Richard Farrant (1530-1580) was a gentleman of the Chapel Royal until 1564, when he was appointed organist and choirmaster to St. George’s Chapel, Windsor; this post entailed the annual presentation of a play before the queen, which led to the creation of the Children of Windsor, a boys’ theatrical company formed from members of the choir, Farrant later leased the defunct Blackfriars’ Priory and converted it into a theater.

Farrant is also one of the earliest and most well-known composers that began to mix the two mediums of music and drama. It was this uncommon mixture that allowed him to begin to develop the composition style of ‘verse.’ This becomes prominent in his pieces such as the anthems Call to remembrance and Hide not thou thy face. They are similar in many ways: they are both in the same minor key, befitting their texts that lament sin and beg for mercy. Both anthems ass color by taking advantage of the English technique of juxtaposing notes that do not belong together in Renaissance music theory (for example A and A-flat in teh key of F minor). Both set forth the text in a simple, easily understood fashion, using a homophonic texture and simple rhythms  – plainness and directness being highly desirable qualities in early Anglican liturgy. Both repeat the last section of music and text for dramatic effect. Their unadorned style is fitting for Lent and their powerful pleas for mercy and forgiveness for sin speak right to the heart.

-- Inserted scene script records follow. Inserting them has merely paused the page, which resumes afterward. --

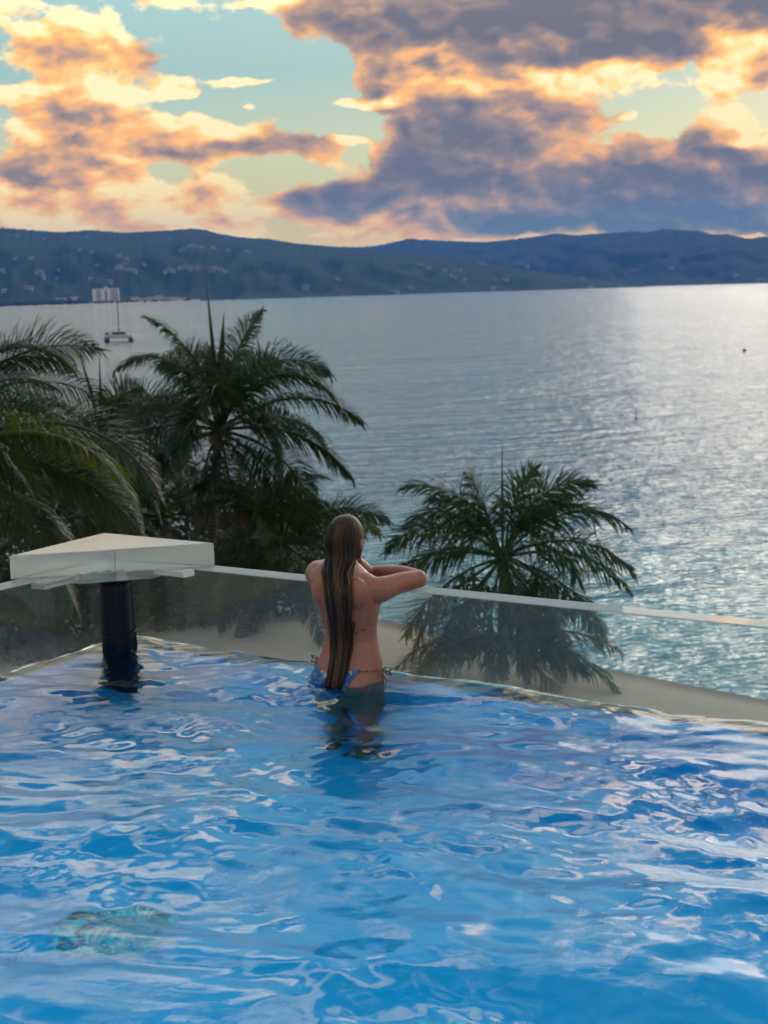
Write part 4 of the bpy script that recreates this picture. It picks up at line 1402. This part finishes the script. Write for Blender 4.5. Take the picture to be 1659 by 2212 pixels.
def back_hit(x, z, off=0.0):
    """point on her back seen from behind at body-frame x, z"""
    h = bvh.ray_cast(bp_(x, -0.6, z), FV)
    if h[0] is None or (h[0] - bp_(x, 0, z)).dot(FV) > 0.09:
        return None
    return h[0] + h[1] * off


# hair: a cap over the head and a long wet fall down the back, built from locks
m_hair, g, p, out = material('wet_brown_hair')
tone = g.new('ShaderNodeAttribute', attribute_name='tone').outputs['Fac']
g.put(p.inputs['Base Color'], g.ramp(tone, [(0.0, (0.006, 0.005, 0.006)), (0.35, (0.034, 0.016, 0.008)), (0.65, (0.105, 0.052, 0.024)), (1.0, (0.26, 0.145, 0.066))]))
p.inputs['Roughness'].default_value = 0.42
p.inputs['Specular IOR Level'].default_value = 0.22
hs = np.random.default_rng(3)
hair = MB(); htone = []


def strip_tone(u):
    """streaks across the fall of hair: dark centre, lighter bands beside it"""
    v = 0.40 + 0.20 * math.sin(u * 5.0 + 0.9) + 0.14 * math.sin(u * 13.0 + 2.0)
    v -= 0.55 * math.exp(-((u + 0.12) / 0.17) ** 2)
    return v


FALL = [  # z, centre x (her right), half width
    (0.56, -0.036, 0.082), (0.50, -0.008, 0.082), (0.44, 0.014, 0.077), (0.36, 0.014, 0.070), (0.28, 0.010, 0.058), (0.20, 0.008, 0.050), (0.12, 0.008, 0.045), (0.04, 0.010, 0.041), (-0.03, 0.012, 0.034)]
fz = [q[0] for q in FALL][::-1]; fx = [q[1] for q in FALL][::-1]; fwid = [q[2] for q in FALL][::-1]
# smooth inner shape
cap = []
for i in range(15):
    t = math.pi * (0.03 + 0.70 * i / 14)
    ring_ = []
    for k in range(32):
        a = 2 * math.pi * k / 32
        sx = math.cos(a); sy = math.sin(a)
        r = math.sin(t)
        yy = sy * 0.102
        ring_.append(HC + RV * (sx * 0.0815 * r ** 0.8) + FV * (min(yy, 0.040 + 0.03 * math.cos(t)) * r ** 0.8 - 0.004) + ZV * (0.119 * math.cos(t) + 0.003))
    cap.append(ring_)
hair.loft(cap[::-1])
htone += [0.38] * (len(cap) * 32)


def fall_y(x, z):
    """depth of the hair surface at her back"""
    h = back_hit(x, z)
    y = (h - bp_(x, 0, z)).dot(FV) if h is not None else 0.0
    return y


ygrid = {}
for zi in range(-6, 66):
    z = zi * 0.01
    ys = [fall_y(x, z) for x in (-0.05, -0.02, 0.01, 0.04)]
    ygrid[zi] = min(ys)
yz = np.array([ygrid[zi] for zi in range(-6, 66)])
yz[-12:] = np.minimum(yz[-12:], np.linspace(yz[-13], 0.02, 12))
yz = np.convolve(np.pad(yz, 5, 'edge'), np.ones(11) / 11, 'valid')
zg = np.arange(-6, 66) * 0.01
NL = 300
for i in range(NL):
    u = -1 + 2 * (i + 0.5) / NL if i < 200 else hs.uniform(-1, 1)
    lay = 0.0 if i < 200 else hs.uniform(0.002, 0.008)
    end = -0.03 + 0.035 * abs(math.sin(u * 8.0)) + hs.uniform(-0.012, 0.03) if hs.random() < 0.80 else hs.uniform(0.03, 0.30)
    ph = hs.uniform(0, 6.28); wob = hs.uniform(0.001, 0.005)
    clump = math.sin(u * 9.0) * 0.5
    pts, rad = [], []
    # over the skull
    a0 = u * 1.15
    for k in range(9):
        t = 0.24 + (math.pi * 0.60 - 0.24) * k / 8
        rr = math.sin(t) ** 0.85
        sx = math.sin(a0) * min(1.0, 0.25 + 0.9 * rr)
        ca = math.cos(a0)
        pts.append(HC + RV * (sx * 0.0845 * rr) + FV * (-ca * (0.104 + lay) * rr + 0.045 * (1 - rr)) + ZV * (0.119 * math.cos(t) + 0.003 + lay * 0.5))
        rad.append(0.0030 + 0.0022 * min(1, k / 3))
    # down the back
    z0 = pts[-1].z - 0.02
    Nz = 22
    sp = 1.0
    for k in range(1, Nz + 1):
        q = k / Nz
        z = z0 + (end - z0) * q
        cx, hw = np.interp(z, fz, fx), np.interp(z, fz, fwid)
        split = 0.016 * math.tanh(u * 3) * max(0, (0.16 - z) / 0.16) if z < 0.16 else 0.0
        x = cx + u * hw * 0.90 * (1 + 0.05 * clump) + wob * math.sin(z * 22 + ph) * (1 - q * 0.3) + split * 0.6
        y = np.interp(z, zg, yz) - 0.012 - 0.020 * math.sqrt(max(0, 1 - u * u)) - lay
        blend = min(1.0, k / 5)
        prev = (pts[8] - Vector((PX, PY, 0)))
        ysk = prev.dot(FV)
        xsk = prev.dot(RV)
        bl = blend * blend * (3 - 2 * blend)
        pts.append(bp_(xsk + (x - xsk) * bl, ysk + (y - ysk) * bl, z))
        rad.append(0.0056 * (1 - 0.75 * max(0, q - 0.6) / 0.4) * (1 - 0.12 * q))
    nb = len(hair.v)
    hair.tube(pts, rad, 5, True)
    tv = strip_tone(u) + hs.normal(0, 0.07)
    nv = len(hair.v) - nb
    per = nv // len(pts)
    for k in range(len(pts)):
        htone += [min(1, max(0, tv + 0.10 * math.sin(k * 0.5 + ph)))] * per
# a few stray strands
for i in range(14):
    u = hs.choice((-1, 1)) * hs.uniform(0.9, 1.15)
    pts = []
    for k in range(12):
        z = 0.30 - k * 0.026
        hw = np.interp(z, fz, fwid); cx = np.interp(z, fz, fx)
        pts.append(bp_(cx + u * hw + hs.normal(0, 0.003), np.interp(z, zg, yz) - 0.012, z))
    nb = len(hair.v); hair.tube(pts, 0.0011, 4, True); htone += [0.2] * (len(hair.v) - nb)
hme = mesh_np('hair', hair.v, hair.f, True)
at_ = hme.attributes.new('tone', 'FLOAT', 'POINT'); at_.data.foreach_set('value', htone)
link('hair', hme, person, m_hair)

# bikini
m_bik, g, p, out = material('blue_print_fabric')
tcn = g.new('ShaderNodeTexCoord').outputs['Object']
v1 = g.voro(tcn, 42.0, out='Distance'); n = g.noise(tcn, 14.0, 3, 0.6); n3 = g.noise(tcn, 70.0, 2, 0.5)
c1 = g.mix(g.smooth(n3, 0.45, 0.58), (0.006, 0.035, 0.16), (0.02, 0.15, 0.40))
c2 = g.mix(g.smooth(v1, 0.25, 0.45), (0.40, 0.16, 0.06), (0.55, 0.48, 0.36))
g.put(p.inputs['Base Color'], g.mix(g.smooth(n, 0.56, 0.60), c1, c2))
p.inputs['Roughness'].default_value = 0.45
m_cord, g, p, out = material('printed_cord')
tcn = g.new('ShaderNodeTexCoord').outputs['Object']
n = g.noise(tcn, 60.0, 3, 0.6)
g.put(p.inputs['Base Color'], g.ramp(n, [(0.40, (0.03, 0.025, 0.02)), (0.55, (0.20, 0.14, 0.08)), (0.68, (0.35, 0.30, 0.22))]))

# bottoms: a patch laid on the body
NU, NVv = 40, 26
top_l, top_r, z_top = -0.152, 0.150, 0.088
pv_, pf_ = [], []
ok = {}
for j in range(NVv + 1):
    q = j / NVv
    z = 0.085 + (-0.125 - 0.085) * q
    hw_l = 0.150 * (1 - q) ** 0.55 + 0.030
    hw_r = 0.095 * (1 - q) ** 1.1 + 0.026
    for i in range(NU + 1):
        s = i / NU
        x = -0.012 - hw_l + (hw_l + hw_r) * s
        zz_ = z - 0.030 * (1 - q) * (1 - abs(2 * s - 1)) + 0.012 * (1 - q) * (1 - s)
        h = None
        for dx_ in (0, 0.004, 0.008, 0.012, 0.02, 0.03):
            h = back_hit(x * (1 - dx_ * 6), zz_, 0.0045)
            if h is not None:
                break
        ok[(i, j)] = len(pv_) if h is not None else None
        if h is not None:
            pv_.append(h)
for j in range(NVv):
    for i in range(NU):
        q = [ok[(i, j)], ok[(i, j + 1)], ok[(i + 1, j + 1)], ok[(i + 1, j)]]
        if None not in q:
            pf_.append(q)
bot = link('bikini_bottom', mesh_np('bikini_bottom', pv_, pf_, True), person, m_bik)
so = bot.modifiers.new('thickness', 'SOLIDIFY'); so.thickness = 0.003; so.offset = 0.0


def cord(name, xz, r, mat, parent, off=0.003):
    pts = []
    for x, z in xz:
        h = back_hit(x, z, off)
        if h is not None:
            pts.append(h)
    if len(pts) > 2:
        b = MB(); b.tube(pts, r, 7); return b.build(name, mat, parent, True)


cord('bikini_strap', [(-0.136 + 0.272 * i / 30, 0.285 - 0.052 * (1 - (2 * i / 30 - 1) ** 2) - 0.006 * i / 30) for i in range(31)], 0.0030, m_cord, person)
cord('neck_strap', [(-0.085 + 0.03 * i / 8, 0.528 + 0.012 * i / 8) for i in range(9)], 0.0030, m_cord, person)
cord('side_string', [(0.085 + 0.088 * i / 14, 0.083 - 0.010 * i / 14) for i in range(15)], 0.0032, m_cord, bot)


for s in (-1, 1):
    b = MB(); b.ball(bp_(s * 0.066 - 0.012, 0.104, 0.355), (0.052, 0.053, 0.052), 16, 12)
    b.build('bikini_cup', m_bik, person, True)


def bow(c, out_v, s):
    b = MB()
    c = Vector(c)
    for k in (-1, 1):
        lp = []
        for i in range(13):
            a = 2 * math.pi * i / 12
            lp.append(c + out_v * (0.022 * (1 - math.cos(a))) * s + ZV * (k * 0.010 * math.sin(a) + 0.010 * k * (1 - math.cos(a)) * 0.6) - FV * 0.006 * math.sin(a) * k)
        b.tube(lp, 0.0030, 6)
        tail = [c + out_v * (0.006 * i * (0.4 + 0.3 * k)) * s + ZV * (-0.011 * i) - FV * (0.004 + 0.002 * k * math.sin(i)) for i in range(7)]
        b.tube(tail, [0.003] * 6 + [0.0038], 6)
    b.ball(c, 0.0065, 8, 6)
    b.build('tie_bow', m_cord, bot, True)


hL = back_hit(-0.158, 0.085, 0.006) or bp_(-0.165, 0, 0.085)
hR = back_hit(0.168, 0.068, 0.006) or bp_(0.17, 0, 0.068)
bow(hL, -RV, 1.0)
bow(hR, RV, 1.0)

# ------------------------------------------------------------------ air over the bay
m_haze = bpy.data.materials.new('haze')
m_haze.use_nodes = True
hn = m_haze.node_tree; hn.nodes.clear()
pv = hn.nodes.new('ShaderNodeVolumePrincipled')
pv.inputs['Color'].default_value = (0.07, 0.32, 1.0, 1)
pv.inputs['Density'].default_value = 0.000065
pv.inputs['Anisotropy'].default_value = 0.0
ho = hn.nodes.new('ShaderNodeOutputMaterial')
hn.links.new(pv.outputs[0], ho.inputs['Volume'])
b = MB(); b.box(-9500, 9500, -400, 13000, SEA_Z - 3.0, 640.0)
tag(b.build('haze', m_haze), 'thin blue evening haze over the bay', kind='stuff')
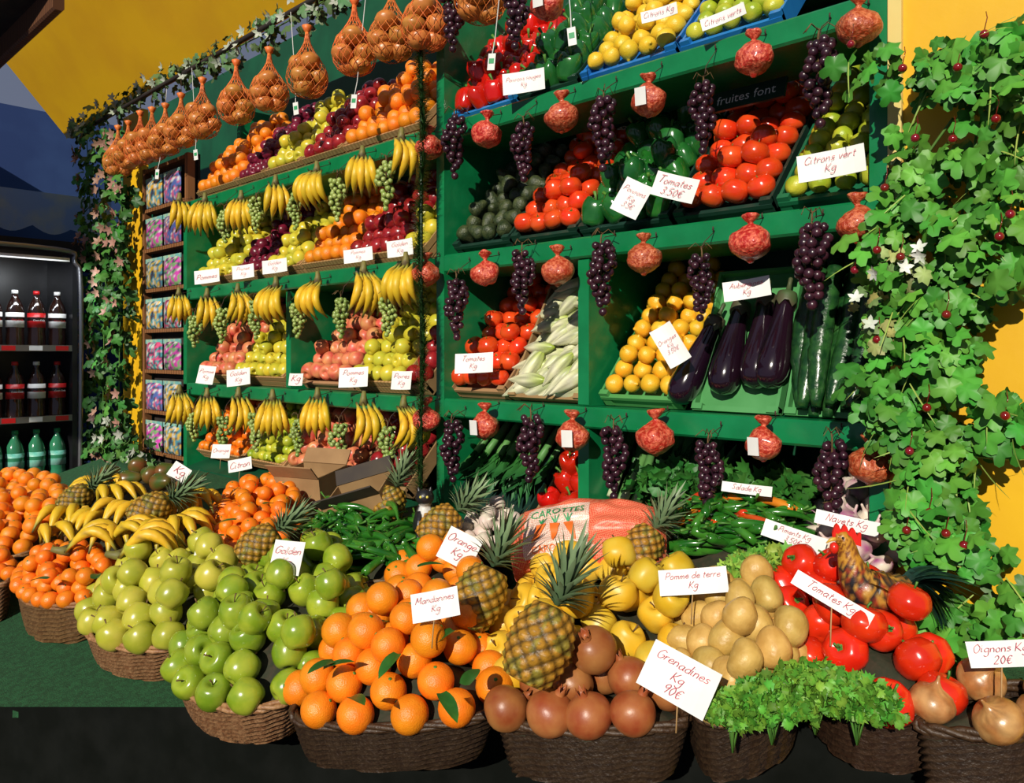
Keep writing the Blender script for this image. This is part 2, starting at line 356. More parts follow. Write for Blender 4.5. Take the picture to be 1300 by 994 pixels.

Call to remembrance, O Lord, thy tender mercies and thy loving kindness, which hath been ever of old. O remember not the sins and offences of my youth, but according to thy mercy, think thou on me, O Lord, for thy goodness.

The Tewkesbury Abbey School sings it here.

Hide not thou thy face from us, O Lord, and cast not off thy servants in thy displeasure; for we confess our sins unto thee, and hide not our unrighteousness. For thy mercy’s sake, deliver us from all our sins.

Westminster Abbey choir sings it during a service to commemorate the passing of the last British veterans of World War One.